According to the Court, “an employee is a ‘supervisor’ for purposes of vicarious liability under Title VII if he or she is empowered by the employer to take tangible employment actions against the victim.”

The NYCHRL, on the other hand, provides its own standard for determining whether harassment may be imputed to the employer. Specifically, NYCHRL section 8–107(13)(b) provides:

An employer shall be liable for an unlawful discriminatory practice based upon the conduct of an employee or agent which is in violation of subdivision one or two of this section only where:

(1) The employee or agent exercised managerial or supervisory responsibility; or 

(2) The employer knew of the employee’s or agent’s discriminatory conduct, and acquiesced in such conduct or failed to take immediate and appropriate corrective action; an employer shall be deemed to have knowledge of an employee’s or agent’s discriminatory conduct where that conduct was known by another employee or agent who exercised managerial or supervisory responsibility; or 

(3) The employer should have known of the employee’s or agent’s discriminatory conduct and failed to exercise reasonable diligence to prevent such discriminatory conduct. (Emphasis and paragraphing added.)
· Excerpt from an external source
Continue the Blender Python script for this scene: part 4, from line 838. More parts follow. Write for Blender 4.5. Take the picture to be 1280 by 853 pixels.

In Zakrzewska v. The New School, 14 NY3d 469 (May 6, 2010), the New York Court of Appeals held that the so-called Faragher-Ellerth defense available under federal law – namely, that (1) the employer took reasonable steps to prevent or promptly correct the alleged harassment, and (2) the plaintiff unreasonably failed to take advantage of any preventive or corrective opportunities provided by the employer to avoid harm – is not available under the NYCHRL.

Conclusion

In each case, the facts must be carefully analyzed, in light of the applicable law, to determine whether you have a case.